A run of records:
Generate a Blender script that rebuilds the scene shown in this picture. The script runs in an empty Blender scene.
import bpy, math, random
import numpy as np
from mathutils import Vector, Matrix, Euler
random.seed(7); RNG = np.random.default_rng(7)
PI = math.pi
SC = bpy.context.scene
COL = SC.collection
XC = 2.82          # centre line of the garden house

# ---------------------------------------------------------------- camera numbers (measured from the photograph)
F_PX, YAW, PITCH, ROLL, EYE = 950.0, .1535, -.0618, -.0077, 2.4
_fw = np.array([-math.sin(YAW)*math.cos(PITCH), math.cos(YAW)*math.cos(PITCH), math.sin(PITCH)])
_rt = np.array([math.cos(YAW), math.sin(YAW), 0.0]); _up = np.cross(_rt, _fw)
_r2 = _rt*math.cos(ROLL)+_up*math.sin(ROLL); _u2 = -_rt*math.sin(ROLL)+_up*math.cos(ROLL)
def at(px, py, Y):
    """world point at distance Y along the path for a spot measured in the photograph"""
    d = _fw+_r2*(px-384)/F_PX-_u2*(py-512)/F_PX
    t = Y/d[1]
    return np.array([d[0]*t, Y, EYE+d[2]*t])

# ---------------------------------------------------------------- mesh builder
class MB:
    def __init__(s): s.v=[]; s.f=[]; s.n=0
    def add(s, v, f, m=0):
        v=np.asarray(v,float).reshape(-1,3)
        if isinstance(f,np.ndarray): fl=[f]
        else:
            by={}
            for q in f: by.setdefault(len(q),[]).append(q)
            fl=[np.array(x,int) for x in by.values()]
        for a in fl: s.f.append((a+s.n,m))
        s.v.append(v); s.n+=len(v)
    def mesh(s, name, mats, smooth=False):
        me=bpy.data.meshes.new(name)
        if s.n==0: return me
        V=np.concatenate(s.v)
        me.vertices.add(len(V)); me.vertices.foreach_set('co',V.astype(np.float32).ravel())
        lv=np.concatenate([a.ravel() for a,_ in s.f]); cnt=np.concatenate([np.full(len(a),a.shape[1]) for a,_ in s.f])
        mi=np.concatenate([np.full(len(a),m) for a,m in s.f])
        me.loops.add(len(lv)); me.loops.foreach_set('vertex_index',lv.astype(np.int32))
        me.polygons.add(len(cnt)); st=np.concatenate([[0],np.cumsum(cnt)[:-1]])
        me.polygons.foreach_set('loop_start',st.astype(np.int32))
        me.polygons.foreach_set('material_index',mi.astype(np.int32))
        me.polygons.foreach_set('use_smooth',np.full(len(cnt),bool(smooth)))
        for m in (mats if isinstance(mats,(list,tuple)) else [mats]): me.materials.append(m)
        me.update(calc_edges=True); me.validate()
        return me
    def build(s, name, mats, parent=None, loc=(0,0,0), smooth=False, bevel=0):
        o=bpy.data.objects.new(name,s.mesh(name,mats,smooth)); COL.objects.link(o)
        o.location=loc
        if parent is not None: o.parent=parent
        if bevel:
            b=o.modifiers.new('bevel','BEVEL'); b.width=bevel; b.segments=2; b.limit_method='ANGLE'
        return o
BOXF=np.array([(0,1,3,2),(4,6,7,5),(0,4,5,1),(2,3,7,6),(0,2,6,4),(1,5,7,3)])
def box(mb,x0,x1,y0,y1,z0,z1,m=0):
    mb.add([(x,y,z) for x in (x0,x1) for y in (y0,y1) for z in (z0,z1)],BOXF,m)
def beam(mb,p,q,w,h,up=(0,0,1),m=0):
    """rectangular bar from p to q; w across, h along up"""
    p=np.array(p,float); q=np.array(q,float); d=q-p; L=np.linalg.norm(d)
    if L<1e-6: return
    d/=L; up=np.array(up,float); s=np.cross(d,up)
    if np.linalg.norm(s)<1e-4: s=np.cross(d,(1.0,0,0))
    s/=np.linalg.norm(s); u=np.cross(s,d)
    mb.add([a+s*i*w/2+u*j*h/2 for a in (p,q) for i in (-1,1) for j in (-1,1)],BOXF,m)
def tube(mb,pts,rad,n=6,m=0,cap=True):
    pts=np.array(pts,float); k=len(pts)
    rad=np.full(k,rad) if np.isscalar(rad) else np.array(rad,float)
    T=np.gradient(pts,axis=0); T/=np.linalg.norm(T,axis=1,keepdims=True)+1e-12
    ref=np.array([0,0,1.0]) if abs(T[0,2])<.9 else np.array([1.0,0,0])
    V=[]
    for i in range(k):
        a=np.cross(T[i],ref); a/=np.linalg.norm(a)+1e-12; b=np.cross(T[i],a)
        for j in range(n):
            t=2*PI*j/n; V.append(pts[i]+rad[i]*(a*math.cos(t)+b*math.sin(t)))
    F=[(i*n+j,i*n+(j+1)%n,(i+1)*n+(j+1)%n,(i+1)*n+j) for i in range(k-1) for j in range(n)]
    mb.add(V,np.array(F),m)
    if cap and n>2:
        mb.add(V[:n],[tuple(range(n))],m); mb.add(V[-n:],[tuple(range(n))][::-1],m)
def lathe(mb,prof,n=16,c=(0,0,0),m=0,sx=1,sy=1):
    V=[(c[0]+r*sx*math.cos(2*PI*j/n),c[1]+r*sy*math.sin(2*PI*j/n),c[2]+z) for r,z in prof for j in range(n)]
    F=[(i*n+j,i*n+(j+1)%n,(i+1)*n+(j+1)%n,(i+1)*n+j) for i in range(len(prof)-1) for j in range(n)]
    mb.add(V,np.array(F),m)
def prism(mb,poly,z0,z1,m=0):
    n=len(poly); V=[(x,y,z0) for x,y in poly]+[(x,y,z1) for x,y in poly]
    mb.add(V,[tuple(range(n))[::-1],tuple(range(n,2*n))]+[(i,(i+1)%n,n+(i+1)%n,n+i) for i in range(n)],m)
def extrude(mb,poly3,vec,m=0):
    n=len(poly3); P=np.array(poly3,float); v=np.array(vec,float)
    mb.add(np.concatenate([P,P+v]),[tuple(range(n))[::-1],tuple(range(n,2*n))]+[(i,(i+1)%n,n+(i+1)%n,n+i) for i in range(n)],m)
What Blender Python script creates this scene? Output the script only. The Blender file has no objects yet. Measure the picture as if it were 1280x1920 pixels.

> _Work to be completed_
Filter for "objects". Return all lines that hold it.

> _Written answer_
        o=bpy.data.objects.new(name,s.mesh(name,mats,smooth)); COL.objects.link(o)
What Blender Python script creates this scene? Output the script only. The Blender file has no objects yet. Measure the picture as if it were 1280x1920 pixels.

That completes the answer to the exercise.